Saturday, April 11, 2009

Easter Bells


Knowing that Bekah and a friend plan to experience Easter morning at the Washington National Cathedral, I find myself remembering bits and pieces of my own experiences living in the literal shadow of the cathedral from October 1981 to June 1982, when I was a seminarian intern at near-by St. Alban's Episcopal Church. 

For a month, before arriving on the cathedral close, I shared, with numerous crickets, a tiny one-room basement apartment in the suburban Maryland home of Francie and "Jerry" Bremer, that is, L. Paul Bremer, later to become the first US Administrator of Iraq (and now, I learn from Google, an oil painter of landscapes! Finally, he and I have something in common!! He was a solid Reagan Republican, as I recall.).

Thanks to some fortuitous connections, I moved to roomier quarters when I became the sole resident of a large, stucco home on the cathedral close, the house being temporarily vacant while the College of Preachers sought a new Warden. I inhabited only the downstairs of the house with borrowed furniture (the Bremers' outdoor patio table was my dining/writing table) and the barest of kitchen equipment.

And though I found doing laundry alone at night in that huge, dark basement truly creepy, I loved, loved, loved living in that house on those grounds. From my bedroom windows I looked across the driveway and up the grassy slope toward the apse end of the cathedral with its fascinating flying buttresses. When viewed from standing close to them, looking up, they seemed to be toppling toward you if clouds were moving behind them across the sky. 

During those months I got to know favorite parts of the Cathedral at odd hours and considered some of them to be my very own personal sanctuaries. I often walked around the grounds in the evening and got sprayed by the wind-blown water of the garth fountain. I enjoyed evensongs and organ recitals--endless free concerts!

And perhaps best of all were the bells! Once a week--was it Wednesday evenings?--the change ringers would rehearse on the peal bells, the immense cast bells swung with ropes from the floor below them in the Cathedral's tower (it's way too loud and probably too dangerous to be on the same level as the bells themselves, and besides, you need some purchase on the ropes to swing the heavy bells). During rehearsals, the bells were usually muted. But on Sundays and other  special occasions, they let loose their magic. (Try this link, for a taste of peal bells.)

I remember my wild delight when I discovered that in winter, when all the doors and windows of the house were shut tight, the music of the bells came down the chimney! I could stand in my living room bathed in this audible grace pouring down my chimney through the winter air!

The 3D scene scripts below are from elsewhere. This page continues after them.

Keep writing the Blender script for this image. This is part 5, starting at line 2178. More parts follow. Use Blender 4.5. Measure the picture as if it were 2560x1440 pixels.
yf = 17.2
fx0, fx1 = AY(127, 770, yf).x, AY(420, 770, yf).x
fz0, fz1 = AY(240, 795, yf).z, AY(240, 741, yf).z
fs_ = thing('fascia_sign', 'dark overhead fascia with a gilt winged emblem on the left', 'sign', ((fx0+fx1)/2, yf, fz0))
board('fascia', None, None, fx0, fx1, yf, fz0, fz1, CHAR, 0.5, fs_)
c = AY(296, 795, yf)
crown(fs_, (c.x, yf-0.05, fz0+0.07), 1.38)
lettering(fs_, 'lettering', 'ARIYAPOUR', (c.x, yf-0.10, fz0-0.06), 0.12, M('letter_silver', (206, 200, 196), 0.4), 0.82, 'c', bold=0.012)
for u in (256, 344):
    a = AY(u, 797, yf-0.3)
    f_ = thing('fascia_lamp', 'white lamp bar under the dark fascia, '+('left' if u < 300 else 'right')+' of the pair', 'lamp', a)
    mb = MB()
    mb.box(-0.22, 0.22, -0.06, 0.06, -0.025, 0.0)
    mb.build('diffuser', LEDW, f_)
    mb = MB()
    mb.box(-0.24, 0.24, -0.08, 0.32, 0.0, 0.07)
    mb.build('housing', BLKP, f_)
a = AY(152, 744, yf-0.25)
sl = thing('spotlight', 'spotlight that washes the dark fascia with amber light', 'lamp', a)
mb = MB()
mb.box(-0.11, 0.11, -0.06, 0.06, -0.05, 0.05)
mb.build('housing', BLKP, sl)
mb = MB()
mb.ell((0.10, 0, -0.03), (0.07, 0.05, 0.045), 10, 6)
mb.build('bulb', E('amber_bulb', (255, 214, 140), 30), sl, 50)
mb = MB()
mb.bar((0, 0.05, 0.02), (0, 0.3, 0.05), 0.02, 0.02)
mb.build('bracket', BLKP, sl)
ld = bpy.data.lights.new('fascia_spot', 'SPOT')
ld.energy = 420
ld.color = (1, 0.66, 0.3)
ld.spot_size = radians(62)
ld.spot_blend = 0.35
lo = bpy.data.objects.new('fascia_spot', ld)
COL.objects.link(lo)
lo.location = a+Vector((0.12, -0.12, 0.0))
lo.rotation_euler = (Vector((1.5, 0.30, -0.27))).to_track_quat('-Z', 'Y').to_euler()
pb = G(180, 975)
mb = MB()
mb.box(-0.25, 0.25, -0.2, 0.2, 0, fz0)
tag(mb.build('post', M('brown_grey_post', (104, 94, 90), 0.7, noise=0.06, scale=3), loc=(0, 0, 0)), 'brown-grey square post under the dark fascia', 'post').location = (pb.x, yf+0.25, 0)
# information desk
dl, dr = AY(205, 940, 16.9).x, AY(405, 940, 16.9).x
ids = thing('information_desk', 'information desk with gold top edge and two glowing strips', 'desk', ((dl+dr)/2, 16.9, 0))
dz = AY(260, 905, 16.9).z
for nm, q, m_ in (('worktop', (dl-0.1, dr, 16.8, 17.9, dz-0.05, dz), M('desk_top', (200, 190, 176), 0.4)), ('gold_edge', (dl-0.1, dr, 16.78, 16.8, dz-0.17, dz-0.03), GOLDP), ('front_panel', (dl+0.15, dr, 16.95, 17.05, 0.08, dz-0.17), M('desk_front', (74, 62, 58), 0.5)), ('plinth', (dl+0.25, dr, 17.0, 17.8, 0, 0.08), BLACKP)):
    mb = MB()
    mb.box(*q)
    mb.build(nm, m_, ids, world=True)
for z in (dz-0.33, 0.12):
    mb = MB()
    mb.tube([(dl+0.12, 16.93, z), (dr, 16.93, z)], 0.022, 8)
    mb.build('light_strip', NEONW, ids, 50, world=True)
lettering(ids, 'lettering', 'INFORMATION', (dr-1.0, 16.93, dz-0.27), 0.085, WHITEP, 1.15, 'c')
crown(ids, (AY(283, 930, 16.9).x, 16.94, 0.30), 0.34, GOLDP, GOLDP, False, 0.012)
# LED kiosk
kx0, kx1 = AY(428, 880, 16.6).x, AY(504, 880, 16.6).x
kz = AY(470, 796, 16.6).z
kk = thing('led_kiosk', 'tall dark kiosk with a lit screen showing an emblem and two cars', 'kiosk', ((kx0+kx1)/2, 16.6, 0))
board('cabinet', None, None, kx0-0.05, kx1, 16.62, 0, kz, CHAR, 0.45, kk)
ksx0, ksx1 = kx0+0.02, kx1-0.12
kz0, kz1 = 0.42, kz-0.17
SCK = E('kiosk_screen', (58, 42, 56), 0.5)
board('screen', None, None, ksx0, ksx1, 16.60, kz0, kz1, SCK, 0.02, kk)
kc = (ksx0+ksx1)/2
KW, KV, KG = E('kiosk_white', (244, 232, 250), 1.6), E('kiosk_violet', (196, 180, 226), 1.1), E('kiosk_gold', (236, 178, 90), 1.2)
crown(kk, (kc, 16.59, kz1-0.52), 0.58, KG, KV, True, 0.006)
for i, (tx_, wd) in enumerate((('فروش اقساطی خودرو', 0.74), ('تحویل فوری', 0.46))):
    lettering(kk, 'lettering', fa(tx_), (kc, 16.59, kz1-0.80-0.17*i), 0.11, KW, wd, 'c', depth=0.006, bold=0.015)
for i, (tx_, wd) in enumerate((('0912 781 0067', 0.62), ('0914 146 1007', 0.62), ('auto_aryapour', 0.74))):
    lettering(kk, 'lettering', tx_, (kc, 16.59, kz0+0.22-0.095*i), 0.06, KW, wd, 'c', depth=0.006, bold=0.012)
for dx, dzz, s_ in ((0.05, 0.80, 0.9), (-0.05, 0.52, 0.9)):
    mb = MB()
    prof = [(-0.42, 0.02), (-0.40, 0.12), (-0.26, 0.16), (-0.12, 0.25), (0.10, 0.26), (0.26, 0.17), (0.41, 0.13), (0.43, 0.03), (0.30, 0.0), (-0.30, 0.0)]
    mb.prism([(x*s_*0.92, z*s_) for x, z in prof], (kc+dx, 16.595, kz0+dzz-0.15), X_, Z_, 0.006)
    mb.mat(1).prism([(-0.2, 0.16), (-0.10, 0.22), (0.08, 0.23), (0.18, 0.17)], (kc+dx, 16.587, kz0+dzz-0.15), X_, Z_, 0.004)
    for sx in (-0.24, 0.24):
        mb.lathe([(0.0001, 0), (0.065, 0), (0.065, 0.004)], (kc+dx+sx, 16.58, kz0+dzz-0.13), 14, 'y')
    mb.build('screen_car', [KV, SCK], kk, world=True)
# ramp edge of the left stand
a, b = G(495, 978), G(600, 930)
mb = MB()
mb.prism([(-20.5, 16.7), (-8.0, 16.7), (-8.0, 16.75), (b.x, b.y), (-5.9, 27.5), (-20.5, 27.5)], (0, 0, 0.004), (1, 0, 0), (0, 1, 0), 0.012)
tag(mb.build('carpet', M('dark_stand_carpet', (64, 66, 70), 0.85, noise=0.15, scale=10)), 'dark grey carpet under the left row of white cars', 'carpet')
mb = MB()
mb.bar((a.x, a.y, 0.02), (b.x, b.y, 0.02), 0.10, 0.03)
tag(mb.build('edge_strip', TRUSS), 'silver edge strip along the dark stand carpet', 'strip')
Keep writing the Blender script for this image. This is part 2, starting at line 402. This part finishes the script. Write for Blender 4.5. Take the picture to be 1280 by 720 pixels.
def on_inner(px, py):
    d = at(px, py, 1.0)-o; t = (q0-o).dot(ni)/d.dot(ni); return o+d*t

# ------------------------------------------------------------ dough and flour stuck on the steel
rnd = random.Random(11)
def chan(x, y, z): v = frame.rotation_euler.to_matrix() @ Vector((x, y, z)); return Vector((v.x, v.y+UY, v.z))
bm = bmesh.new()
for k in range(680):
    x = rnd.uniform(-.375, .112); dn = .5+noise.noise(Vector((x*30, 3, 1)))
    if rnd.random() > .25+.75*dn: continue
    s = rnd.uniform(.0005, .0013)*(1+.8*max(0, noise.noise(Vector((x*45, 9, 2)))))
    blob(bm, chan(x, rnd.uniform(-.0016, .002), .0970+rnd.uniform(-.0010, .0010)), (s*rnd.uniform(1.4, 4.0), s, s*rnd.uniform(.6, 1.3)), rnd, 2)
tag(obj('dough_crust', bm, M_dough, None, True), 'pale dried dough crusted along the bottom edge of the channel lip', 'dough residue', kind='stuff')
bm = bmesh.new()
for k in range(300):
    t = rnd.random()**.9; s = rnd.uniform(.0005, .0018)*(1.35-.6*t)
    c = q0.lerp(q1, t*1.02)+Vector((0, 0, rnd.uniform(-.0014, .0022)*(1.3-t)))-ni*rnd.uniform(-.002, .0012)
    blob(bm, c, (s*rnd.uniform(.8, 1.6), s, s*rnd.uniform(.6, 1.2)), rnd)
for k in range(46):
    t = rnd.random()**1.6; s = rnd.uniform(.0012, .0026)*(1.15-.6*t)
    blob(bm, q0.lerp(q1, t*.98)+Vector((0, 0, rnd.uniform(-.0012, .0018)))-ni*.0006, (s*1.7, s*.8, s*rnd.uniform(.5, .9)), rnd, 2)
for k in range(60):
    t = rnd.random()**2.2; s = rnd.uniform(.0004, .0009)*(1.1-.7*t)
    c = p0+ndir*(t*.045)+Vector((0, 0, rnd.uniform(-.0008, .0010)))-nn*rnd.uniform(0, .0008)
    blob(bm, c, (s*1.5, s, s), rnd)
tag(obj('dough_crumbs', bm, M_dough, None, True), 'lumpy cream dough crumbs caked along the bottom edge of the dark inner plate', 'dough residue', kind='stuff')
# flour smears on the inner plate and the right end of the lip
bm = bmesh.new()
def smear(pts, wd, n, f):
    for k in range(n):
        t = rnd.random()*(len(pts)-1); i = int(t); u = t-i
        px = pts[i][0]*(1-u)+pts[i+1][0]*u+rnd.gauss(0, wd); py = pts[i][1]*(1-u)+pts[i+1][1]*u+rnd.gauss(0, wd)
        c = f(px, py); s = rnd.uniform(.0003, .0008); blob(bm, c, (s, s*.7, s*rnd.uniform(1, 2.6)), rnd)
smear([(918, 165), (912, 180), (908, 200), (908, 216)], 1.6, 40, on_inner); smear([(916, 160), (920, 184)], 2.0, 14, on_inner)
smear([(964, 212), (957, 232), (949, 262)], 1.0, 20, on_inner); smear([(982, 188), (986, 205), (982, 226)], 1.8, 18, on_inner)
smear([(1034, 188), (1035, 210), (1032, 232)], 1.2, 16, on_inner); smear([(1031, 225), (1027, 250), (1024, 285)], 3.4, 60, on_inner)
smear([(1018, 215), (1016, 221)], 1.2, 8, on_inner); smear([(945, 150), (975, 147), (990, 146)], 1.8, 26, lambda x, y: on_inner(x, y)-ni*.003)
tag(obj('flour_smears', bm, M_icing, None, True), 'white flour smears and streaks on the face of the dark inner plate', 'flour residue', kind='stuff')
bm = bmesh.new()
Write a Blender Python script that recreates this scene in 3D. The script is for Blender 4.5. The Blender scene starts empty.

All this has come back to me as I hear from Bekah about her own visits to the Cathedral now. When I remembered the bells, I called to let her know to be sure to stay long enough after church to listen.

In celebration of the bells, I can't resist adding one of my favorite lines (and a half) from a poem by Gerard Manley Hopkins. The whole poem, "As kingfishers catch fire," is a favorite, but I always especially savor with tongue and ear the rich and playful music of Hopkins' language in these lines:

. . . like each tucked string tells, each hung bell's
Bow swung finds tongue to fling out broad its name." 

OK, I guess it's really best to give you the whole of it!


AS kingfishers catch fire, dragonflies dráw fláme;
As tumbled over rim in roundy wells
Stones ring; like each tucked string tells, each hung bell’s
Bow swung finds tongue to fling out broad its name;
Each mortal thing does one thing and the same: 
Deals out that being indoors each one dwells;
Selves—goes itself; myself it speaks and spells,
Crying Whát I do is me: for that I came.

Í say móre: the just man justices;
Kéeps gráce: thát keeps all his goings graces; 
Acts in God’s eye what in God’s eye he is—
Chríst—for Christ plays in ten thousand places,
Lovely in limbs, and lovely in eyes not his
To the Father through the features of men’s faces.

Happy Easter!

2 comments:

Bekah said...

Mummy!

This is a lovely post... I want to see the house you lived in... Teena and I walked around the Bishop's Garden and it was so nice. The Cathedral grounds are definitely one of my favorite little nooks in Washington.

Love you

Sukie Curtis said...

The garden is definitely a great spot. There will be roses blooming there soon! And unlike Dumbarton Oaks (coming into spring bloom for sure!!), it's free.

As to the house...I think it's address was 3606 Woodley Rd...anyway, going in the gate to the lower driveway off of Woodley Rd (assuming the driveways are still configured the same...maybe not), it was the second house on the left. There were two alike, then a third one set farther back. I was in the middle--I think I had a Cathedral canon on either side, but as I only remember the name of one of them, maybe I'm remembering wrong!!